Make an exact transcription of the material, leaving out all images.

::::::::::

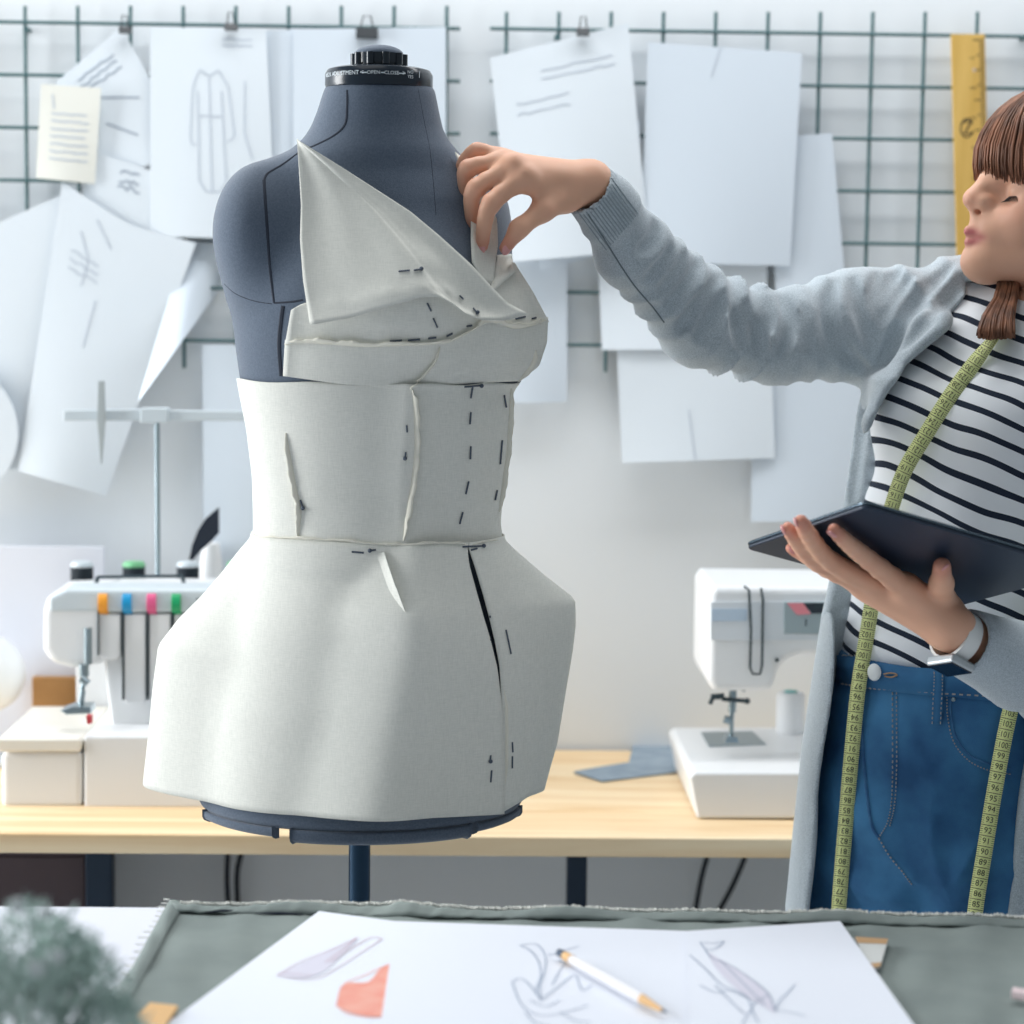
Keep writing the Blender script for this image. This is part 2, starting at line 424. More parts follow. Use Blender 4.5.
# ================================================================== sheets clipped to the grids
M_paper = mat('white_paper',(226,234,241),.9)
M_paper2 = mat('pale_paper',(215,225,235),.9)
M_cream = mat('cream_paper',(236,236,228),.9)
M_pencil = mat('pencil_grey',(198,207,218),.9)
M_ink = mat('ink_grey',(172,183,196),.9)
def sheet(name, label, cn, Y, curl=.006, lines=(), pm=None, lw=.0022, top=None, bot=None, cat='paper', group='sheets clipped on the wall grids', ink=None, tw=.0):
    """cn: TL,TR,BR,BL in the picture; lines: polylines in sheet coordinates (0..1, 0..1 down)"""
    tl,tr,br,bl = cn; nr,nc = 15,11
    G = coons(top or [tl,tr], bot or [bl,br], [tl,bl], [tr,br], nr, nc)
    def at(u,v,off=0):
        i = min(max(v,0),1)*(nr-1); j = min(max(u,0),1)*(nc-1); i0=min(int(i),nr-2); j0=min(int(j),nc-2); a=i-i0; b=j-j0
        p = (1-a)*(1-b)*G[i0,j0]+(1-a)*b*G[i0,j0+1]+a*(1-b)*G[i0+1,j0]+a*b*G[i0+1,j0+1]
        y = Y - curl*(v**2)*(.6+.4*math.sin(3*u+1)) - curl*.5*math.sin(math.pi*u)*v + tw*(u-.5)*v
        return V(p[0],p[1],y-off)
    mb = MB(); v = [at(j/(nc-1),i/(nr-1)) for i in range(nr) for j in range(nc)]
    v2 = [p+np.array([0,.0006,0]) for p in v]; F = grid_faces(nr,nc); n = len(v)
    mb.add(v+v2, F+[tuple(i+n for i in q[::-1]) for q in F])
    rim = [j for j in range(nc)]+[i*nc+nc-1 for i in range(1,nr)]+[(nr-1)*nc+j for j in range(nc-2,-1,-1)]+[i*nc for i in range(nr-2,0,-1)]
    mb.f += [[a,a+n,b+n,b] for a,b in zip(rim,rim[1:]+rim[:1])]; mb.m += [0]*len(rim)
    for ln in lines:
        pts = poly_at(ln, np.linspace(0,1,max(len(ln)*3,6)))
        mb.strip([at(a,b,.0006) for a,b in pts], lw, (0,-1,0), 1)
    o = mb.build(name,[pm or M_paper, ink or M_pencil]); tag(o,label,cat,group); return o
def scribble(u0,v0,u1,rows,dv,amp=.006):
    out = []
    for r in range(rows):
        v = v0+r*dv; k = random.Random(int(v*1e4)+int(u0*100)); n = 9
        out.append([(u0+(u1-u0-.1*k.random()*(u1-u0))*i/n, v+amp*(k.random()-.5)*2) for i in range(n+1)])
    return out
coat = [[(.42,.2),(.36,.28),(.33,.55),(.38,.56)],[(.58,.2),(.66,.28),(.7,.52),(.64,.54)],[(.42,.2),(.5,.23),(.58,.2)],[(.4,.3),(.4,.78),(.62,.78),(.6,.3)],[(.5,.23),(.5,.78)],[(.4,.42),(.6,.42)]]
Yp = YW-.026
sheet('paper_sheet','pale sheet tucked behind the dress form neck, right of the coat drawing',((266,31),(300,29),(302,215),(270,212)),Yp,.004,pm=M_paper2)
sheet('paper_sheet','wide pale sheet hanging under the bulldog clip behind the top of the dress form',((293,29),(446,27),(446,200),(293,205)),Yp-.004,.006,pm=M_paper2)
sheet('paper_sheet','tilted sheet with handwriting in the upper left corner, behind the cream note',((56,82),(121,27),(190,150),(96,185)),Yp+.002,.006,lines=scribble(.25,.12,.8,3,.055,.012)+[[(.3,.3),(.8,.5)],[(.35,.55),(.6,.75)]],ink=M_ink,lw=.003)
sheet('paper_sheet','tall sheet with a faint pencil drawing of a coat, left of the dress form',((150,27),(266,29),(276,240),(150,236)),Yp-.006,.008,lines=coat+scribble(.62,.05,.9,2,.03)+[[(.8,.25),(.78,.5),(.84,.62)]])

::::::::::

Exercise solution:
Keep writing the Blender script for this image. This is part 2, starting at line 424. More parts follow. Use Blender 4.5.
# ================================================================== sheets clipped to the grids
M_paper = mat('white_paper',(226,234,241),.9)
M_paper2 = mat('pale_paper',(215,225,235),.9)
M_cream = mat('cream_paper',(236,236,228),.9)
M_pencil = mat('pencil_grey',(198,207,218),.9)
M_ink = mat('ink_grey',(172,183,196),.9)
def sheet(name, label, cn, Y, curl=.006, lines=(), pm=None, lw=.0022, top=None, bot=None, cat='paper', group='sheets clipped on the wall grids', ink=None, tw=.0):
    """cn: TL,TR,BR,BL in the picture; lines: polylines in sheet coordinates (0..1, 0..1 down)"""
    tl,tr,br,bl = cn; nr,nc = 15,11
    G = coons(top or [tl,tr], bot or [bl,br], [tl,bl], [tr,br], nr, nc)
    def at(u,v,off=0):
        i = min(max(v,0),1)*(nr-1); j = min(max(u,0),1)*(nc-1); i0=min(int(i),nr-2); j0=min(int(j),nc-2); a=i-i0; b=j-j0
        p = (1-a)*(1-b)*G[i0,j0]+(1-a)*b*G[i0,j0+1]+a*(1-b)*G[i0+1,j0]+a*b*G[i0+1,j0+1]
        y = Y - curl*(v**2)*(.6+.4*math.sin(3*u+1)) - curl*.5*math.sin(math.pi*u)*v + tw*(u-.5)*v
        return V(p[0],p[1],y-off)
    mb = MB(); v = [at(j/(nc-1),i/(nr-1)) for i in range(nr) for j in range(nc)]
    v2 = [p+np.array([0,.0006,0]) for p in v]; F = grid_faces(nr,nc); n = len(v)
    mb.add(v+v2, F+[tuple(i+n for i in q[::-1]) for q in F])
    rim = [j for j in range(nc)]+[i*nc+nc-1 for i in range(1,nr)]+[(nr-1)*nc+j for j in range(nc-2,-1,-1)]+[i*nc for i in range(nr-2,0,-1)]
    mb.f += [[a,a+n,b+n,b] for a,b in zip(rim,rim[1:]+rim[:1])]; mb.m += [0]*len(rim)
    for ln in lines:
        pts = poly_at(ln, np.linspace(0,1,max(len(ln)*3,6)))
        mb.strip([at(a,b,.0006) for a,b in pts], lw, (0,-1,0), 1)
    o = mb.build(name,[pm or M_paper, ink or M_pencil]); tag(o,label,cat,group); return o
def scribble(u0,v0,u1,rows,dv,amp=.006):
    out = []
    for r in range(rows):
        v = v0+r*dv; k = random.Random(int(v*1e4)+int(u0*100)); n = 9
        out.append([(u0+(u1-u0-.1*k.random()*(u1-u0))*i/n, v+amp*(k.random()-.5)*2) for i in range(n+1)])
    return out
coat = [[(.42,.2),(.36,.28),(.33,.55),(.38,.56)],[(.58,.2),(.66,.28),(.7,.52),(.64,.54)],[(.42,.2),(.5,.23),(.58,.2)],[(.4,.3),(.4,.78),(.62,.78),(.6,.3)],[(.5,.23),(.5,.78)],[(.4,.42),(.6,.42)]]
Yp = YW-.026
sheet('paper_sheet','pale sheet tucked behind the dress form neck, right of the coat drawing',((266,31),(300,29),(302,215),(270,212)),Yp,.004,pm=M_paper2)
sheet('paper_sheet','wide pale sheet hanging under the bulldog clip behind the top of the dress form',((293,29),(446,27),(446,200),(293,205)),Yp-.004,.006,pm=M_paper2)
sheet('paper_sheet','tilted sheet with handwriting in the upper left corner, behind the cream note',((56,82),(121,27),(190,150),(96,185)),Yp+.002,.006,lines=scribble(.25,.12,.8,3,.055,.012)+[[(.3,.3),(.8,.5)],[(.35,.55),(.6,.75)]],ink=M_ink,lw=.003)
sheet('paper_sheet','tall sheet with a faint pencil drawing of a coat, left of the dress form',((150,27),(266,29),(276,240),(150,236)),Yp-.006,.008,lines=coat+scribble(.62,.05,.9,2,.03)+[[(.8,.25),(.78,.5),(.84,.62)]])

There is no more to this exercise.